The room fell silent. All eyes turned toward the extraterrestrial in their midst. Fitzgerald fessed up. Yes, he was trying to cast his ballot for a GOP candidate. And therein lay the malfunction: After checking voters' affiliations all day, the poll workers had found the task superfluous and had overlooked Fitzgerald's party. The machine, like all the others in the polling place, was set for the Democratic primary and had to be reset before he could vote. "I've heard about the Democratic machine in New York," Fitzgerald chuckled, "but I didn't know it was an actual one."

Gorin's also got the heftier war stories. Is it the liberals who're more aggressive to the dissenter? A Slate (yes, again) article seems to anecdotally confirm it. It had Richard Rushfield go around the most Republican and Democrat places in California dressed up in respectively Kerry/Edwards and Bush/Cheney gear:

Political Poseur - Pretending to be a Republican in Blue California

First, he went to Newport Beach, Orange County, and Bakersfield, Central Valley, decked out in Kerry stuff. There, he gets a few "crazy idiot"s. But the real anecdotes come from when he goes to the Silverlake/Los Feliz area in Bush/Cheney gear. This gets him two "ass hole"s to balance out the "crazy idiot"s, but there's more - for starters, hip appreciation for the tongue-in-cheek stunt he must be pulling:

Quote:
Slinking away, I stroll down Irony Row; a two-block stretch of Sunset Blvd. filled with boutiques peddling vintage 1970s lunch boxes, summer-camp T-shirts, and baby-doll dresses for grown women. So steeped are its denizens in the culture of irony that almost everyone thinks my shirt is a hilarious joke. As I browse through the Vice magazine store, a pair of girls giggles at me. One of them comments, "I've never seen that one before." A 40ish man dressed in cargo shorts, flamboyant sunglasses, and a Lance Armstrong bracelet sees my shirt and bursts out laughing. "Way to go, man!" he says, giving me a thumbs up. Then, as I walk into a wacky gift shop, I hear a shriek. The woman behind the counter throws up her hands in mock horror, "Oh no! Bush-Cheney! In Silverlake!" she cackles, feigning horror at my hilarious costume, as if humoring a child on Halloween. [..]

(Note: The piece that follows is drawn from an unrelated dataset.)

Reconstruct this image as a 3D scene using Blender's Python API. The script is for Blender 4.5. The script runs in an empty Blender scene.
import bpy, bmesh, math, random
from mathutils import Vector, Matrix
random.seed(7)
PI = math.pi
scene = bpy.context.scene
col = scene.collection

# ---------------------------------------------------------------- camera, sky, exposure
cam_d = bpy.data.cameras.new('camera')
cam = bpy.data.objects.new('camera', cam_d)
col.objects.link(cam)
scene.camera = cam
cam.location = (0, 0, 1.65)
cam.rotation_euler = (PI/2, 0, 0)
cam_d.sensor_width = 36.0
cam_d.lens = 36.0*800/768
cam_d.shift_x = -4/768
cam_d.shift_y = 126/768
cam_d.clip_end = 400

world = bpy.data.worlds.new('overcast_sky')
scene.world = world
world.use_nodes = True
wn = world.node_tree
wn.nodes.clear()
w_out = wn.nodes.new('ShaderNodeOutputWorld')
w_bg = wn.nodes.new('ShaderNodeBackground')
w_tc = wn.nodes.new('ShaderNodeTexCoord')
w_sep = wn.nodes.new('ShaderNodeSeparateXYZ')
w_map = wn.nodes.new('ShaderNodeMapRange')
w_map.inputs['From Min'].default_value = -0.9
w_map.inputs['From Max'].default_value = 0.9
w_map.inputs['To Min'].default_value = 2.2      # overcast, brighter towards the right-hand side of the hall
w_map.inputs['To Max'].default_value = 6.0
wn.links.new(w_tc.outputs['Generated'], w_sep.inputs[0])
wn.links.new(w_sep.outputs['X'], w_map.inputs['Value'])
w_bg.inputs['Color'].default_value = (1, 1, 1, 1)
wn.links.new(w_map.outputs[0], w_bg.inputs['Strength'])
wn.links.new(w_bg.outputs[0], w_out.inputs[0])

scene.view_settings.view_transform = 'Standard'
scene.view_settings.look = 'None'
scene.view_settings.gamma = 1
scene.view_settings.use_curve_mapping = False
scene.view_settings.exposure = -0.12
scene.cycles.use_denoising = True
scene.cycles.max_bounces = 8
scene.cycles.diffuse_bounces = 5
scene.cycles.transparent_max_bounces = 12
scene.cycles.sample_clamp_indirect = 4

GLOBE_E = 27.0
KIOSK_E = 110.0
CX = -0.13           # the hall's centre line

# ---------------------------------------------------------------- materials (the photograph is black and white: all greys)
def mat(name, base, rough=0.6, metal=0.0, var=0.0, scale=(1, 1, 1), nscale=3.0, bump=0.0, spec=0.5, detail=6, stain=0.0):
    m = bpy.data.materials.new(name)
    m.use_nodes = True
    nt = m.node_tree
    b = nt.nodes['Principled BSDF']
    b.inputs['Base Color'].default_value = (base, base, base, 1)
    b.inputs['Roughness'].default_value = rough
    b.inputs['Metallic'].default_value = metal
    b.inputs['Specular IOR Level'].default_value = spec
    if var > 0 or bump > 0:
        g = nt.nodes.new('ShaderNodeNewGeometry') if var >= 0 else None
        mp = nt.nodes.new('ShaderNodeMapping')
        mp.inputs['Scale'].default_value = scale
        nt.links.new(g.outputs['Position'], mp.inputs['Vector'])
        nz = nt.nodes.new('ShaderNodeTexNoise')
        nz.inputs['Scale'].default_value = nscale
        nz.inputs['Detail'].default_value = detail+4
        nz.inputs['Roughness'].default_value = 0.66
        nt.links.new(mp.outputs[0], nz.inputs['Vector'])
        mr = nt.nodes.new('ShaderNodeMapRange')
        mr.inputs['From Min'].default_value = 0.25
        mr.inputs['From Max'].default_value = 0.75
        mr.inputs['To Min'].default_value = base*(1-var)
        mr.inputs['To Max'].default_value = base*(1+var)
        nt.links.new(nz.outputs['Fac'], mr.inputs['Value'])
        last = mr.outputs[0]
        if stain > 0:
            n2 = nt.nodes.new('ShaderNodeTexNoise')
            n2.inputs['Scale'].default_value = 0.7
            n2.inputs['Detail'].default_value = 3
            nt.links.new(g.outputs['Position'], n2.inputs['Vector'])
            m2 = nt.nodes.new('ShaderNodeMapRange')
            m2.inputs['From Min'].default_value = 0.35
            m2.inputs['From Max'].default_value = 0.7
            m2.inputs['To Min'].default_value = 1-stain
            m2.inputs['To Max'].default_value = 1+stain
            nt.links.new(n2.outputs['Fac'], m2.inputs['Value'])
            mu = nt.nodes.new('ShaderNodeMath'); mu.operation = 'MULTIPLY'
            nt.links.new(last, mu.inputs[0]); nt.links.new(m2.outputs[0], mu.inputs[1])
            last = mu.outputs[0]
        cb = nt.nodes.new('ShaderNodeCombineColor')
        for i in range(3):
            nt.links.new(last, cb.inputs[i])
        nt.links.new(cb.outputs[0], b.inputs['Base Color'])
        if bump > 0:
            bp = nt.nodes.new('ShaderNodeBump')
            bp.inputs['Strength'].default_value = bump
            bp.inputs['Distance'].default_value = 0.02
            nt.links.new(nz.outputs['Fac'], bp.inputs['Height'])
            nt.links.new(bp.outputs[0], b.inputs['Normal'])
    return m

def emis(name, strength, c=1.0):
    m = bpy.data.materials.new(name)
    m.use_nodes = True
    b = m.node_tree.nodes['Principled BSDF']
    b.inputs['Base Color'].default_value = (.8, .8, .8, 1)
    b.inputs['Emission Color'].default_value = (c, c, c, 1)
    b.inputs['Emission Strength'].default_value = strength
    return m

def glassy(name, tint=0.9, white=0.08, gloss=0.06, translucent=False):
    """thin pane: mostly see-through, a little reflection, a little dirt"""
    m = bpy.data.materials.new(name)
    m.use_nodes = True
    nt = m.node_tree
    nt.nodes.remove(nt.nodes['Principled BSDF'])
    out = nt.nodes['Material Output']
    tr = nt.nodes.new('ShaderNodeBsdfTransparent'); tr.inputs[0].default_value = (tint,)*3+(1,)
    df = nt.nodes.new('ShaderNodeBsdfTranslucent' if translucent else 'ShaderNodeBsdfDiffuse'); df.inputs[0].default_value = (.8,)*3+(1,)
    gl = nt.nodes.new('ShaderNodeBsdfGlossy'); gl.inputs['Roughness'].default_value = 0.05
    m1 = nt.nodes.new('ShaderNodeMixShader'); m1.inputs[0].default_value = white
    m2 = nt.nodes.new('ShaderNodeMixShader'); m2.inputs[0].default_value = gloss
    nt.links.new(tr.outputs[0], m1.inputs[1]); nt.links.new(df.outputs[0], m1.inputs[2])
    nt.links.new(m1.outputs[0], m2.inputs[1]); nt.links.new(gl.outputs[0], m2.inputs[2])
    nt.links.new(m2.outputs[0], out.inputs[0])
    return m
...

The next day, I head to Brentwood [..] I sit down to eat. Dining nearby is a young girl who looks to be about 6-years-old; she gazes at my shirt with a look so forlorn, I expect to learn that Dick Cheney just stole her crayons. Her mother arrives and gives her a hug of consolation. The girl starts to talk, but I can only make out "Bush shirt," which she says to her mother as she points my way. The mother turns and glares, shaking her head at me. I start to wonder what sort of person I am to inflict this on a poor child.

Up in the San Vicente shopping area, things go even less smoothly. At the first intersection, an older man in the weekend wear of the very prosperous passes me and yells, "Bush-Cheney?!?" as though demanding an explanation. At the Coral Tree Organic Café, a willowy, bookish woman seated alone glares at me from across the room. When I smile and wave to her, she puts on her sunglasses.


His conclusion: "If I were truly a Bush supporter, how long would I be able to endure a life filled with epithets before I gave up on the shirt? Changing into a nonpartisan brown Gap polo, I breathe a sigh of relief that I will never have to find out."

What about you? Where do you live, and have you got any war stories to share?